_Data shown_
## begin
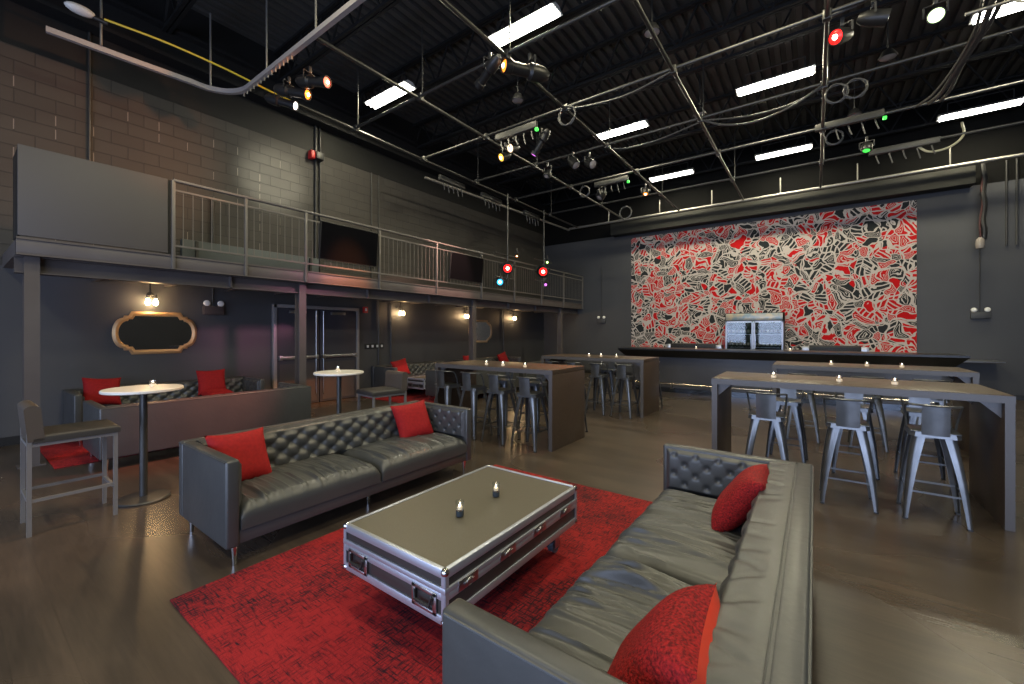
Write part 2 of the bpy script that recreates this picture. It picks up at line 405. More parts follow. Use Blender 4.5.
## end
## begin
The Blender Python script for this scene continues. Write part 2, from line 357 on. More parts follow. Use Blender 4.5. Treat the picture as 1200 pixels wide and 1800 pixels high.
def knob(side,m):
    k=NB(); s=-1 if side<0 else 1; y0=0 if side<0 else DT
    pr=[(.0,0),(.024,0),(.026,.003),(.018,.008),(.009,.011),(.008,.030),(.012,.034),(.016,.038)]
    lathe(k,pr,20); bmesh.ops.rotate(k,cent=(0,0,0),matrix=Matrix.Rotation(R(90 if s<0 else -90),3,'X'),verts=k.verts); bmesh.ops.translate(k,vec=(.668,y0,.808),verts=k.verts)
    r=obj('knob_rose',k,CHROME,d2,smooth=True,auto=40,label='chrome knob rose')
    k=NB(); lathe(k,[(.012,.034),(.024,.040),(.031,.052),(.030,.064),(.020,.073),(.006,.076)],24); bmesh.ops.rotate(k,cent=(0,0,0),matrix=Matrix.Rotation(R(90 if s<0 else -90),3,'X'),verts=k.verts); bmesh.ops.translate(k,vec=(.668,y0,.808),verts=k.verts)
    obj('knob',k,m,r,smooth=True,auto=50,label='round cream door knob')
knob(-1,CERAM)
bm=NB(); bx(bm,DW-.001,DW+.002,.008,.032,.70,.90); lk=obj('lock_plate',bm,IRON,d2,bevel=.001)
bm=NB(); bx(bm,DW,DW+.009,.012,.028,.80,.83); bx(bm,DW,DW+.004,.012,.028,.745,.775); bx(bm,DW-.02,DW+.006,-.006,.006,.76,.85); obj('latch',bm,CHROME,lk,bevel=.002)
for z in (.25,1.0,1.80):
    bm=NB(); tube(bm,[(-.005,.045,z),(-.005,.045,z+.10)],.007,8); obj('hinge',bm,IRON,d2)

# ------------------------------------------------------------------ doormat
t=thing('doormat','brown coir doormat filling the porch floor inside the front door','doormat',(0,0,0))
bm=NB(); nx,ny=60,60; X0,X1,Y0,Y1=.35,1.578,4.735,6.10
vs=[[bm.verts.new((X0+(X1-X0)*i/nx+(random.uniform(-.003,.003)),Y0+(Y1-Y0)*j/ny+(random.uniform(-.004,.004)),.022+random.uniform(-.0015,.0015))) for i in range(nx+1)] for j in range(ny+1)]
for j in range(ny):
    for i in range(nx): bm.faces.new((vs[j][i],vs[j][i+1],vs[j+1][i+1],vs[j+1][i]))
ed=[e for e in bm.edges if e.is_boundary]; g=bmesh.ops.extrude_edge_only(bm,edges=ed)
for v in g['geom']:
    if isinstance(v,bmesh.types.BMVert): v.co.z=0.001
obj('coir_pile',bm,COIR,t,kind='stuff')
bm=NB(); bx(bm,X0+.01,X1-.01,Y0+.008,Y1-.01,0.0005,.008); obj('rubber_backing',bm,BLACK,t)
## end
## begin
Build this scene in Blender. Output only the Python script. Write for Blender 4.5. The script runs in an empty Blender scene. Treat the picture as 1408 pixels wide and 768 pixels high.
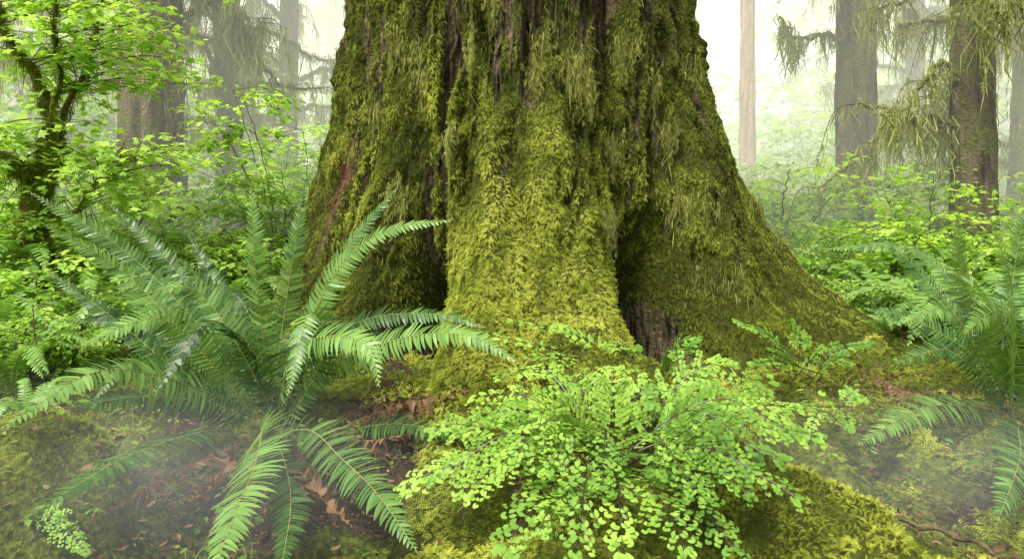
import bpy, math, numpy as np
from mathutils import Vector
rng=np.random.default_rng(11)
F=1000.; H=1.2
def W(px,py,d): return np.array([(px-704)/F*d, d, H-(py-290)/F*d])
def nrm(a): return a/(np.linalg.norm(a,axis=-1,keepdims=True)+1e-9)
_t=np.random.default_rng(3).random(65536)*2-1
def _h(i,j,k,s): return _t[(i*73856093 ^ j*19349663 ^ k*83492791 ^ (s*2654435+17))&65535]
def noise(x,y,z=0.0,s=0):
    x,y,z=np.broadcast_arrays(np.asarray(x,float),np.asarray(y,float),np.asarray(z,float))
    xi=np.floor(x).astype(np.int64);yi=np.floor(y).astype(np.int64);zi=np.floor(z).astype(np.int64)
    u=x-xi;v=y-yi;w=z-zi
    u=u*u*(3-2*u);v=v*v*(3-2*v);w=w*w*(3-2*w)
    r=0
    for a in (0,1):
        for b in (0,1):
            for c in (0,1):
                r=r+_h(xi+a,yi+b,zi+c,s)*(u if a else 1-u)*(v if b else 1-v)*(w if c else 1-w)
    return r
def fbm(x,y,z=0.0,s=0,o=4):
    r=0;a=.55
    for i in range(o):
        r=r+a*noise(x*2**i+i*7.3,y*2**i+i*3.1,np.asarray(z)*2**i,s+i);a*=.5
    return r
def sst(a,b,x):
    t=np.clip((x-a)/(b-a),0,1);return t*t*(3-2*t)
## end
_Stated task_
Copy out every line from the records that has the word "follow".

_Solution for this task_
Write part 2 of the bpy script that recreates this picture. It picks up at line 405. More parts follow. Use Blender 4.5.
The Blender Python script for this scene continues. Write part 2, from line 357 on. More parts follow. Use Blender 4.5. Treat the picture as 1200 pixels wide and 1800 pixels high.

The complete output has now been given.